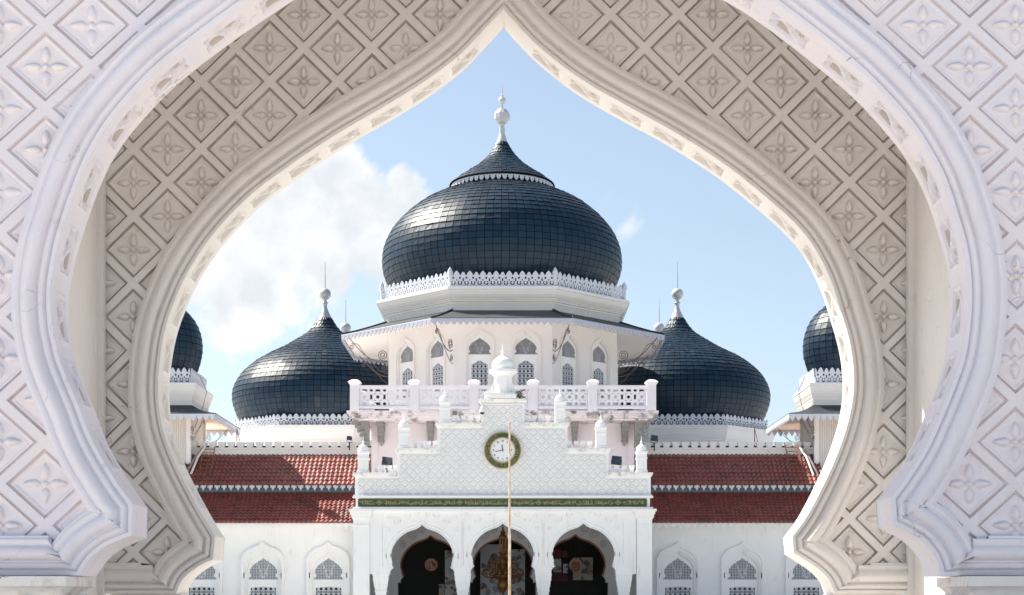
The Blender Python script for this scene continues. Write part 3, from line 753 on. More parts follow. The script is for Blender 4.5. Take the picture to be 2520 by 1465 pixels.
def face_xf(V, ang, a, cx, cy):
    rz = ang+PI/2; c, s_ = math.cos(rz), math.sin(rz); ox, oy = cx+a*math.cos(ang), cy+a*math.sin(ang)
    return [(ox+p[0]*c-p[1]*s_, oy+p[0]*s_+p[1]*c, p[2]) for p in V]
ws = (102.3/FPX)*.78                       # drum windows are smaller than the wing ones
Lf = 2*aD*math.tan(PI/8)
wz = Z(871, 102.3)                          # foot of upper grille
face = MB()
wx = 57/FPX*102.3
outer = [(-Lf/2, ZD0), (Lf/2, ZD0), (Lf/2, ZD1), (-Lf/2, ZD1)]
face.prism(outer, 0, .30, [win_open(ws, -wx, wz), win_open(ws, wx, wz)])
# raised window surround
def surround(mb, s, cx, z, w_out=46, w_in=39, top=76, foot=-116, y0=-.06, cap=True):
    def ol(w, t): 
        pr = [(0, t), (9, t-9), (w*.58, t-17), (w*.84, t-27), (w, t-42), (w, foot)]
        return pr
    o_, i_ = ol(w_out, top), ol(w_in, top-9)
    vs = []; 
    for (a, b), (c_, d) in zip(o_, i_): vs += [(cx+a*s, z+b*s), (cx+c_*s, z+d*s)]
    for sg in (1, -1):
        for k in range(len(o_)-1):
            q = [(cx+sg*o_[k][0]*s, z+o_[k][1]*s), (cx+sg*o_[k+1][0]*s, z+o_[k+1][1]*s), (cx+sg*i_[k+1][0]*s, z+i_[k+1][1]*s), (cx+sg*i_[k][0]*s, z+i_[k][1]*s)]
            V = [(p[0], y0, p[1]) for p in q]+[(p[0], .0, p[1]) for p in q]
            f = [(0, 1, 2, 3), (4, 7, 6, 5), (0, 4, 5, 1), (1, 5, 6, 2), (2, 6, 7, 3), (3, 7, 4, 0)]
            if sg > 0: f = [tuple(reversed(t)) for t in f]
            mb.add(V, f)
for c_ in (-wx, wx): surround(face, ws, c_, wz, 47, 42, 81, y0=-.12); surround(face, ws, c_, wz, 42, 38.2, 75, y0=-.05)
for z_ in (Z(893, 102),): face.box(-Lf/2, -wx-48*ws, -.012, 0, z_-.01, z_+.01)
base_v, base_f = face.v, face.f
tv = MB()
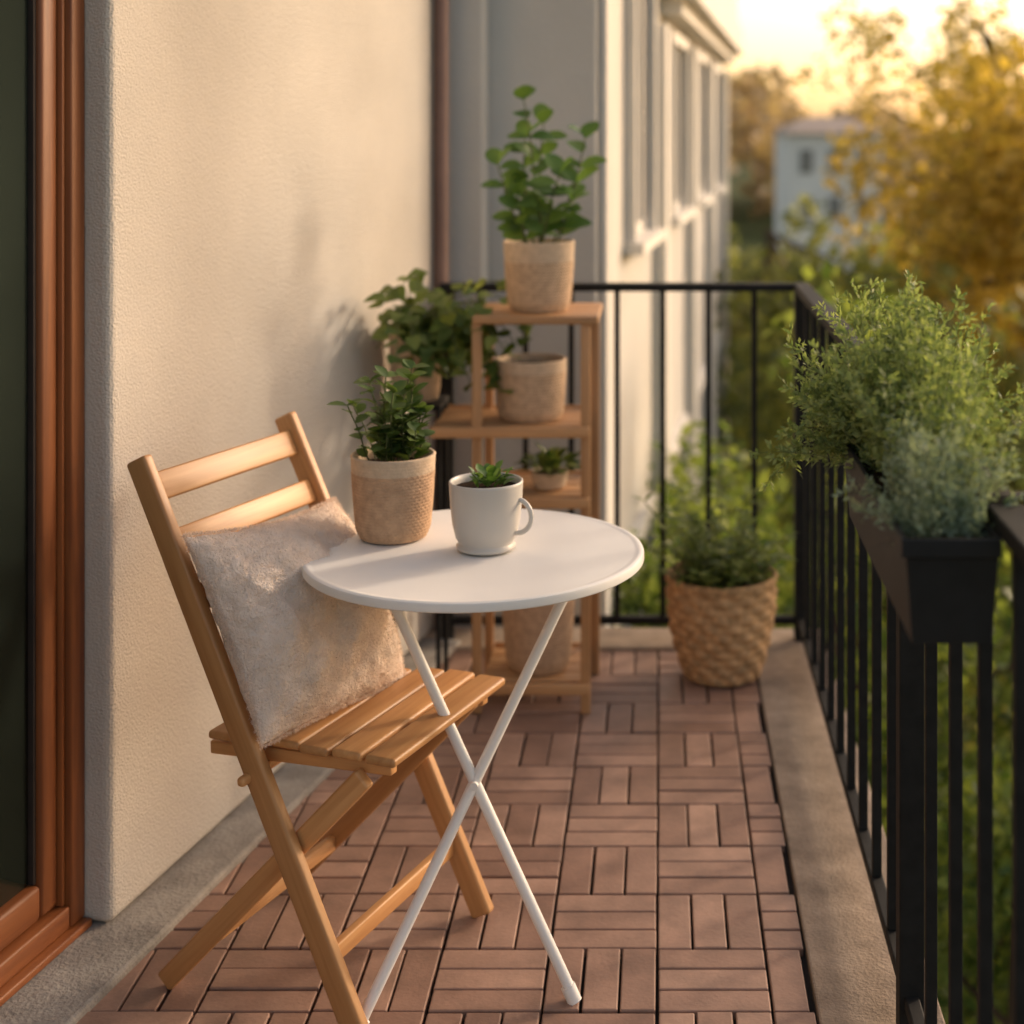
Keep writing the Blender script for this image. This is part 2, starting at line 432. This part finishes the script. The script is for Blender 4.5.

• GIVEN REQUEST: Identify every line above that includes the word "Blender", and show those lines.

• OUTPUT BELOW:
The Blender Python script for this scene continues. Write part 3, from line 753 on. More parts follow. The script is for Blender 4.5. Take the picture to be 2520 by 1465 pixels.
Keep writing the Blender script for this image. This is part 2, starting at line 432. This part finishes the script. The script is for Blender 4.5.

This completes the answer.